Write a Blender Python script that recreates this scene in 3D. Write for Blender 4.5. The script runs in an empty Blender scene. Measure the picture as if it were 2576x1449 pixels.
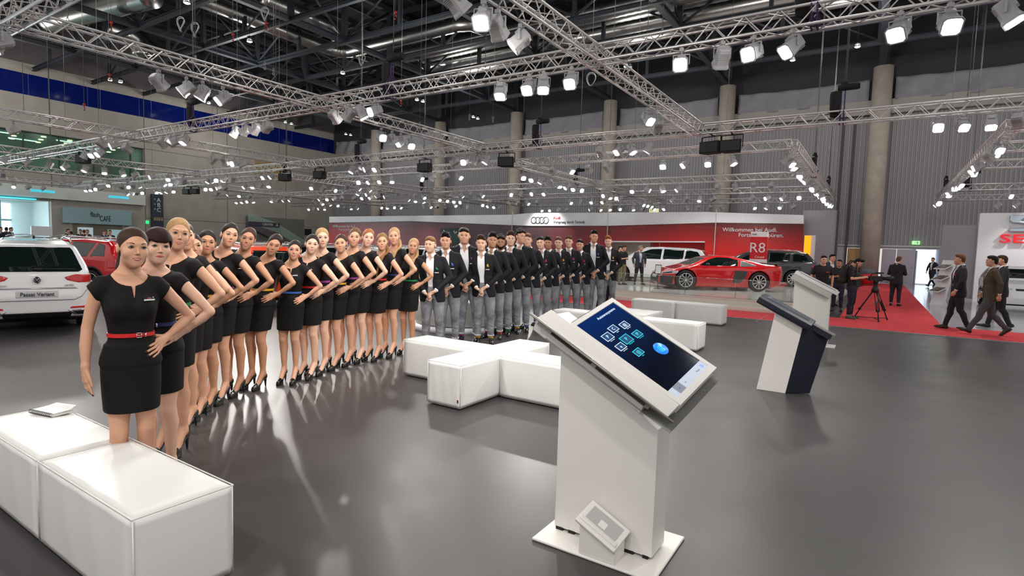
import bpy, bmesh, math, random
import numpy as np
from mathutils import Vector, Matrix
D = bpy.data
S = bpy.context.scene
COL = S.collection
random.seed(7)
PI = math.pi

# ---------------------------------------------------------------- camera
F_PX, CX, CY, HC = 1406.0, 1288.0, 724.5, 1.63
RW = np.array([[0.83604595, 0.06489957, -0.5448075],
               [0.54783307, -0.04426634, 0.83541572],
               [0.03010149, -0.99690949, -0.07256282]])      # rows: world axes seen from the camera (x right, y down, z ahead)
cam_d = D.cameras.new('camera')
cam = D.objects.new('camera', cam_d)
COL.objects.link(cam)
cam_d.sensor_width = 36.0
cam_d.lens = F_PX / 2576.0 * 36.0
cam_d.clip_start, cam_d.clip_end = 0.05, 300
_m = Matrix([[RW[i][0], -RW[i][1], -RW[i][2], 0] for i in range(3)] + [[0, 0, 0, 1]])
cam.matrix_world = Matrix.Translation((0, 0, HC)) @ _m
S.camera = cam

# ---------------------------------------------------------------- light and exposure
S.view_settings.view_transform = 'Standard'
S.view_settings.look = 'None'
S.view_settings.gamma = 1.0
S.view_settings.use_curve_mapping = False
S.view_settings.exposure = 0.0
S.cycles.use_denoising = True
S.cycles.max_bounces = 8
S.cycles.diffuse_bounces = 3
S.cycles.glossy_bounces = 4
S.cycles.transmission_bounces = 6
S.cycles.transparent_max_bounces = 12
S.cycles.sample_clamp_indirect = 4.0
S.cycles.caustics_reflective = False
S.cycles.caustics_refractive = False
W = D.worlds.new('hall_air')
S.world = W
W.use_nodes = True
W.node_tree.nodes['Background'].inputs[0].default_value = (1.0, 0.965, 0.93, 1)
W.node_tree.nodes['Background'].inputs[1].default_value = 0.75

def spot(loc, target, power, size=0.12, angle=90, blend=0.6, col=(1.0, 0.955, 0.90)):
    l = D.lights.new('truss_lamp_beam', 'SPOT')
    l.energy = power
    l.shadow_soft_size = size
    l.spot_size = math.radians(angle)
    l.spot_blend = blend
    l.color = col
    o = D.objects.new('truss_lamp_beam', l)
    COL.objects.link(o)
    o.location = loc
    o.rotation_euler = (Vector(target) - Vector(loc)).to_track_quat('-Z', 'Y').to_euler()
    return o

def area(loc, target, power, sx, sy, col=(1, 1, 1)):
    l = D.lights.new('hall_light', 'AREA')
    l.shape = 'RECTANGLE'
    l.size, l.size_y = sx, sy
    l.energy = power
    l.color = col
    o = D.objects.new('hall_light', l)
    COL.objects.link(o)
    o.location = loc
    o.rotation_euler = (Vector(target) - Vector(loc)).to_track_quat('-Z', 'Y').to_euler()
    return o

ZT = 5.1            # underside of the truss rig
PW = 300
for lx, ly, tx, ty, k in [
        # over the stage, from in front and from the side
        (-12.5, 4.0, -6.0, 5.0, 1.0), (-9.0, 9.75, -5.0, 4.5, 1.1), (-4.7, 3.0, -4.5, 4.0, 0.9),
        (-4.7, 6.0, -3.5, 5.0, 0.9), (-2.0, 9.75, -3.0, 6.0, 1.0), (1.5, 9.75, -1.5, 6.5, 1.0),
        (-12.5, 8.0, -9.0, 7.0, 1.0), (-6.5, 9.75, -6.0, 8.0, 0.9), (-4.7, 13.5, -5.0, 10.0, 1.1),
        (-12.5, 13.0, -9.0, 11.0, 1.0), (-8.0, 17.0, -6.0, 12.0, 1.1), (-3.5, 17.0, -3.0, 12.5, 1.1),
        (-16.0, 9.75, -13.0, 7.0, 1.2), (-19.0, 9.75, -17.0, 9.0, 1.2), (-22.9, 7.5, -18.0, 6.5, 1.1),
        (0.5, 0.5, -2.5, 3.0, 0.55), (-4.7, -1.0, -4.0, 2.5, 0.7),
        (-9.0, 3.45, -5.5, 4.0, 0.8), (-2.0, 3.45, -6.0, 5.5, 1.1), (1.5, 3.45, -6.0, 8.0, 1.4), (-1.0, -1.0, -5.0, 2.5, 1.0), (1.0, 6.5, -6.0, 10.0, 1.3),
        # from behind the row, throwing its shadows towards the camera
        (-12.5, 10.0, -5.0, 3.5, 2.3), (-10.0, 17.0, -5.5, 5.5, 3.2), (-15.5, 9.6, -5.0, 2.5, 2.3),
        # over the far stands
        (-4.7, 20.45, -5.0, 20.0, 1.2), (-9.0, 20.45, -7.5, 21.0, 1.2), (-2.6, 24.0, -5.0, 23.5, 1.0), (-6.0, 26.0, -7.0, 30.0, 1.4),
        (-13.0, 24.0, -13.0, 27.0, 1.4), (-20.0, 20.45, -19.0, 20.0, 1.4), (-18.0, 30.0, -18.0, 33.0, 1.4),
        (-27.0, 17.0, -25.0, 17.0, 1.4), (-33.0, 12.0, -32.0, 14.0, 1.3), (-28.0, 30.0, -28.0, 30.0, 1.3),
        (2.0, 17.0, 0.5, 17.0, 0.8), (4.5, 22.0, 4.5, 21.0, 1.3), (6.0, 30.0, 5.5, 31.0, 1.4), (2.0, 33.0, 0.0, 38.0, 0.9)]:
    spot((lx, ly, ZT - 0.45), (tx, ty, 0.2), PW * k, .05 if k > 2 else .12, 60 if k > 2 else 90)
# unseen point lights added below pendant height to brighten roof and walls
for lx, ly in [(-8, 6), (-22, 6), (-36, 8), (-48, 12), (-8, 20), (-22, 20), (-36, 22), (-48, 28), (-2, 33), (-14, 34), (-28, 34), (-42, 37), (3, 12), (5, 26)]:
    l = D.lights.new('roof_fill_light', 'POINT')
    l.energy = 620
    l.shadow_soft_size = .6
    l.color = (1, .97, .93)
    o = D.objects.new('roof_fill_light', l)
    COL.objects.link(o)
    o.location = (lx, ly, 11.8)
# daylight in the glazed foyer behind the left wall
area((-57.5, 8.0, 3.2), (-40, 9.5, 1.0), 1500, 9, 3.5, (0.80, 0.95, 1.0))

# ---------------------------------------------------------------- pixel rays (for placing things where they stand)
def ray(x, y):
    return RW @ np.array([x - CX, y - CY, F_PX])

def at_z(x, y, z=0.0):
    d = ray(x, y)
    t = (z - HC) / d[2]
    return np.array([0, 0, HC]) + d * t

def at_y(x, y, Y):
    d = ray(x, y)
    return np.array([0, 0, HC]) + d * (Y / d[1])

def at_x(x, y, X):
    d = ray(x, y)
    return np.array([0, 0, HC]) + d * (X / d[0])

# ---------------------------------------------------------------- materials
MATS = {}
def lin(c):
    return tuple(((v / 12.92) if v <= 0.04045 else ((v + 0.055) / 1.055) ** 2.4) for v in c)

def rgb(r, g, b):
    return lin((r / 255, g / 255, b / 255))

def mat(name, col=(0.8, 0.8, 0.8), rough=0.5, metal=0.0, spec=0.5, coat=0.0, trans=0.0, emit=None, estr=0.0, alpha=1.0,
        noise=0.0, nscale=8.0, bump=0.0, bscale=60.0, sample_emit=True, ior=1.45, sheen=0.0):
    if name in MATS:
        return MATS[name]
    m = D.materials.new(name)
    m.use_nodes = True
    nt = m.node_tree
    b = nt.nodes['Principled BSDF']
    b.inputs['Base Color'].default_value = (*col, 1)
    b.inputs['Roughness'].default_value = rough
    b.inputs['Metallic'].default_value = metal
    b.inputs['Specular IOR Level'].default_value = spec
    b.inputs['Coat Weight'].default_value = coat
    b.inputs['Coat Roughness'].default_value = 0.03
    b.inputs['Transmission Weight'].default_value = trans
    b.inputs['IOR'].default_value = ior
    b.inputs['Alpha'].default_value = alpha
    b.inputs['Sheen Weight'].default_value = sheen
    if emit:
        b.inputs['Emission Color'].default_value = (*emit, 1)
        b.inputs['Emission Strength'].default_value = estr
    tc = None
    if noise or bump:
        tc = nt.nodes.new('ShaderNodeTexCoord')
    if noise:
        n = nt.nodes.new('ShaderNodeTexNoise')
        n.inputs['Scale'].default_value = nscale
        n.inputs['Detail'].default_value = 5
        nt.links.new(tc.outputs['Object'], n.inputs['Vector'])
        r = nt.nodes.new('ShaderNodeMapRange')
        r.inputs['From Min'].default_value = 0.3
        r.inputs['From Max'].default_value = 0.7
        r.inputs['To Min'].default_value = 1 - noise
        r.inputs['To Max'].default_value = 1 + noise
        nt.links.new(n.outputs['Fac'], r.inputs['Value'])
        mx = nt.nodes.new('ShaderNodeMix')
        mx.data_type = 'RGBA'
        mx.blend_type = 'MULTIPLY'
        mx.inputs[0].default_value = 1.0
        mx.inputs[6].default_value = (*col, 1)
        nt.links.new(r.outputs['Result'], mx.inputs[7])
        nt.links.new(mx.outputs[2], b.inputs['Base Color'])
    if bump:
        n = nt.nodes.new('ShaderNodeTexNoise')
        n.inputs['Scale'].default_value = bscale
        n.inputs['Detail'].default_value = 3
        nt.links.new(tc.outputs['Object'], n.inputs['Vector'])
        bp = nt.nodes.new('ShaderNodeBump')
        bp.inputs['Strength'].default_value = bump
        bp.inputs['Distance'].default_value = 0.01
        nt.links.new(n.outputs['Fac'], bp.inputs['Height'])
        nt.links.new(bp.outputs['Normal'], b.inputs['Normal'])
    if not sample_emit:
        try:
            m.cycles.emission_sampling = 'NONE'
        except Exception:
            pass
    MATS[name] = m
    return m

def thin_glass(name, tint, clear=.85, rough=.03, ior=1.35):
    """a thin pane: mostly lets light straight through, with a mirror sheen that grows at a slant"""
    if name in MATS:
        return MATS[name]
    m = D.materials.new(name)
    m.use_nodes = True
    nt = m.node_tree
    out = nt.nodes['Material Output']
    nt.nodes.remove(nt.nodes['Principled BSDF'])
    t = nt.nodes.new('ShaderNodeBsdfTransparent')
    t.inputs[0].default_value = (*tint, 1)
    g = nt.nodes.new('ShaderNodeBsdfGlossy')
    g.inputs['Roughness'].default_value = rough
    d = nt.nodes.new('ShaderNodeBsdfDiffuse')
    d.inputs[0].default_value = (*tint, 1)
    m1 = nt.nodes.new('ShaderNodeMixShader')
    m1.inputs[0].default_value = clear
    nt.links.new(d.outputs[0], m1.inputs[1])
    nt.links.new(t.outputs[0], m1.inputs[2])
    f = nt.nodes.new('ShaderNodeFresnel')
    f.inputs[0].default_value = ior
    m2 = nt.nodes.new('ShaderNodeMixShader')
    nt.links.new(f.outputs[0], m2.inputs[0])
    nt.links.new(m1.outputs[0], m2.inputs[1])
    nt.links.new(g.outputs[0], m2.inputs[2])
    nt.links.new(m2.outputs[0], out.inputs[0])
    MATS[name] = m
    return m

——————

**TASK TO CARRY OUT:**
Reproduce the data above word for word from its first line through the line that holds "S.camera = cam", both ends included; skip pictures.

**OUTPUT BELOW:**
Write a Blender Python script that recreates this scene in 3D. Write for Blender 4.5. The script runs in an empty Blender scene. Measure the picture as if it were 2576x1449 pixels.
import bpy, bmesh, math, random
import numpy as np
from mathutils import Vector, Matrix
D = bpy.data
S = bpy.context.scene
COL = S.collection
random.seed(7)
PI = math.pi

# ---------------------------------------------------------------- camera
F_PX, CX, CY, HC = 1406.0, 1288.0, 724.5, 1.63
RW = np.array([[0.83604595, 0.06489957, -0.5448075],
               [0.54783307, -0.04426634, 0.83541572],
               [0.03010149, -0.99690949, -0.07256282]])      # rows: world axes seen from the camera (x right, y down, z ahead)
cam_d = D.cameras.new('camera')
cam = D.objects.new('camera', cam_d)
COL.objects.link(cam)
cam_d.sensor_width = 36.0
cam_d.lens = F_PX / 2576.0 * 36.0
cam_d.clip_start, cam_d.clip_end = 0.05, 300
_m = Matrix([[RW[i][0], -RW[i][1], -RW[i][2], 0] for i in range(3)] + [[0, 0, 0, 1]])
cam.matrix_world = Matrix.Translation((0, 0, HC)) @ _m
S.camera = cam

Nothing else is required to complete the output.